Le parole del leader palestinese ne confermano il totale fallimento. Obama ha puntato a fare l’amico dell’Islam, a tutti i costi. E’ giunto a girare le spalle agli alleati storici dell’Occidente in quella regione pur di accreditarsi come lord protettore dell’islamismo politico. Risultato: Abu Mazen, forte del suo accordo con i terroristi di Hamas, ora scarica l’amministrazione americana e la vuole fuori dal processo di risoluzione del contezioso con Israele. Altra conseguenza riguarda la situazione di crisi che l’Occidente sta affrontando con la guerra scatenata dal fondamentalismo dell’Is. E’ di tutta evidenza che Washington abbia bisogno di tenere stretti all’interno della coalizione tutti i paesi arabi dell’area perché il conflitto non sfoci in guerra aperta di civiltà, come vorrebbero quelli dell’Is. Abu Mazen l’ha capito per cui sta cercando d’alzare la posta sul fronte degli accordi di pace israelo-palestinesi, per ottenere non dal processo negoziale ma dalla congiuntura della guerra, quanti più vantaggi possibili. Inoltre, il leader palestinese ha valutato il peso che gli eventi bellici in atto potrebbero determinare negli scenari futuri.
La guerra all’Is delegata, sul terreno, alle forze presenti “in loco” è destinata, in caso di successo, a consacrare la nascita di un stato autonomo dei curdi. Ciò rappresenterebbe la creazione di un’enclave democratica nel cuore di una regione dominata dalla presenza di paesi lontani dalla tradizione liberale dello stato di Diritto. La costituzione di un agguerrito nucleo statuale palestinese farebbe da contrappeso meridionale al radicamento di un Kurdistan autonomo e aperto all’Occidente. Ciò non dispiacerebbe affatto alle due potenze regionali che, per motivi opposti, non vedono di buon occhio un’evoluzione della guerra all’Is in tal senso: la Turchia, da una parte, e l’Iran, dall’altra. C’è, quindi, da augurarsi che il discorso bugiardo e istigatore d’odio contro Israele pronunciato da Abu Mazen serva almeno a restituire un po’ di lucidità a quegli occidentali, soprattutto europei, che hanno con troppa facilità dimenticato cosa sia e che funzione svolga Israele in quel contesto.

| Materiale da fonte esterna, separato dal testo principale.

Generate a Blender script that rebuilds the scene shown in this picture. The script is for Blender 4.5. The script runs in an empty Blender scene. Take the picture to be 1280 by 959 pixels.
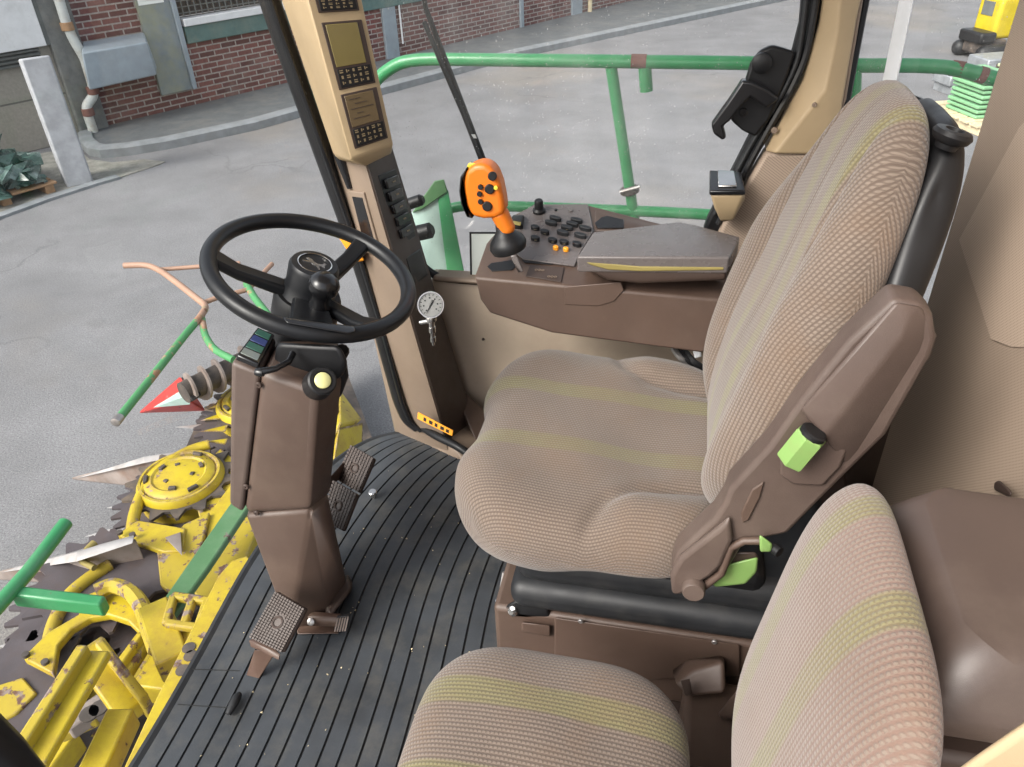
import bpy, bmesh, math, random
from mathutils import Vector, Matrix
random.seed(7)
R = math.radians
sc = bpy.context.scene
col = sc.collection
V = Vector

# ------------------------------------------------------------------ calibrated camera (from the photo's vanishing points)
F = 960.0
H = 1.35                       # camera height over the cab floor
GZ = -1.6                      # yard level under the cab floor
_dn = V((60, 1420, 960)).normalized()
_l = V((248, -660, 960)); _l = (_l - _dn * _l.dot(_dn)).normalized()
_x = _dn.cross(_l)
if _x.x < 0: _x = -_x
CAM = V((0, 0, H))

def ray(u, v):
    d = V((u - 640, v - 479.5, F))
    return V((d.dot(_x), d.dot(_l), -d.dot(_dn)))

def P(u, v, x=None, y=None, z=None):
    """world point of a photo pixel on the plane x=, y= or z="""
    r = ray(u, v)
    t = (z - H) / r.z if z is not None else (y / r.y if y is not None else x / r.x)
    return CAM + r * t

def on_plane(u, v, p, n):
    r = ray(u, v)
    return CAM + r * ((p - CAM).dot(n) / r.dot(n))

cam_d = bpy.data.cameras.new('camera'); cam = bpy.data.objects.new('camera', cam_d); col.objects.link(cam)
cam_d.sensor_width = 36; cam_d.lens = 36 * F / 1280; cam_d.clip_start = 0.02; cam_d.clip_end = 500
ax = [V((_x[i], _l[i], -_dn[i])) for i in range(3)]    # camera right, down, forward in world
rgt, dwn, fwd = ax
M = Matrix(((rgt.x, -dwn.x, -fwd.x, 0), (rgt.y, -dwn.y, -fwd.y, 0), (rgt.z, -dwn.z, -fwd.z, H), (0, 0, 0, 1)))
cam.matrix_world = M
sc.camera = cam

# ------------------------------------------------------------------ materials
class NT:
    def __init__(s, name):
        s.m = bpy.data.materials.new(name); s.m.use_nodes = True
        s.t = s.m.node_tree; s.t.nodes.clear()
        s.out = s.n('ShaderNodeOutputMaterial')
    def n(s, typ, **kw):
        nd = s.t.nodes.new(typ)
        for k, v in kw.items():
            if k.startswith('i_'):
                key = k[2:]
                nd.inputs[int(key) if key.isdigit() else key.replace('_', ' ')].default_value = v
            else: setattr(nd, k, v)
        return nd
    def l(s, a, b): s.t.links.new(a, b)
    def mix(s, f, a, b, blend='MIX'):
        m = s.n('ShaderNodeMix', data_type='RGBA', blend_type=blend)
        for sock, val in ((m.inputs[0], f), (m.inputs[6], a), (m.inputs[7], b)):
            if hasattr(val, 'is_linked') or hasattr(val, 'links'): s.l(val, sock)
            elif isinstance(val, (int, float)): sock.default_value = val
            else: sock.default_value = (*val[:3], 1)
        return m.outputs[2]
    def ramp(s, f, stops):
        r = s.n('ShaderNodeValToRGB'); e = r.color_ramp.elements
        while len(e) < len(stops): e.new(0.5)
        for i, (p, c) in enumerate(stops):
            e[i].position = p; e[i].color = (*c, 1) if len(c) == 3 else c
        s.l(f, r.inputs[0]); return r.outputs[0]
    def math(s, op, a, b=None, c=None):
        m = s.n('ShaderNodeMath', operation=op)
        for i, val in enumerate((a, b, c)):
            if val is None: continue
            if isinstance(val, (int, float)): m.inputs[i].default_value = val
            else: s.l(val, m.inputs[i])
        return m.outputs[0]
    def noise(s, scale, detail=4, co=None, rough=0.55):
        nd = s.n('ShaderNodeTexNoise', i_Scale=scale, i_Detail=detail, i_Roughness=rough)
        if co is not None: s.l(co, nd.inputs['Vector'])
        return nd.outputs['Fac']
    def bump(s, h, strength=0.3, dist=0.002):
        b = s.n('ShaderNodeBump', i_Strength=strength, i_Distance=dist); s.l(h, b.inputs['Height']); return b.outputs[0]

def geo_pos(t): return t.n('ShaderNodeNewGeometry').outputs['Position']

def plastic(name, c, rough=0.5, var=0.12, bump=0.25, bscale=900, metallic=0.0, dirt=None, dirt_amt=0.4, dscale=6, spec=0.5, grain=0.0):
    t = NT(name); p = geo_pos(t)
    b = t.n('ShaderNodeBsdfPrincipled', i_Roughness=rough, i_Metallic=metallic)
    b.inputs['Specular IOR Level'].default_value = spec
    n1 = t.noise(7, 5, p)
    lo = tuple(k * (1 - var) for k in c); hi = tuple(min(1, k * (1 + var)) for k in c)
    cc = t.ramp(n1, [(0.35, lo), (0.65, hi)])
    if dirt:
        n2 = t.noise(dscale, 8, p, 0.65)
        f = t.ramp(n2, [(0.48, (0, 0, 0)), (0.72, (dirt_amt,) * 3)])
        cc = t.mix(f, cc, dirt)
    if grain:
        n3 = t.noise(bscale * 0.6, 2, p)
        cc = t.mix(t.math('MULTIPLY', n3, grain), cc, tuple(k * 0.4 for k in c))
    t.l(cc, b.inputs['Base Color'])
    rr = t.math('MULTIPLY_ADD', t.noise(25, 5, p), 0.3, rough - 0.15)
    t.l(rr, b.inputs['Roughness'])
    if bump: t.l(t.bump(t.noise(bscale, 2, p), bump, 0.0006), b.inputs['Normal'])
    t.l(b.outputs[0], t.out.inputs[0]); return t.m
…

Soprattutto non dimentichino il diritto storico che gli israeliani hanno di vivere in pace su quella terra, che è la loro terra. La smettano una buona volta, le cancellerie del vecchio continente, di giocare a fare “gli antisemiti di ritorno” e si diano una regolata. Si abbia la consapevolezza che, nella percezione di una parte consistente del mondo arabo, ogni cedimento occidentale sulla questione palestinese rappresenta un passo avanti nella biblica guerra per la cacciata degli ebrei dalla terra dei Padri.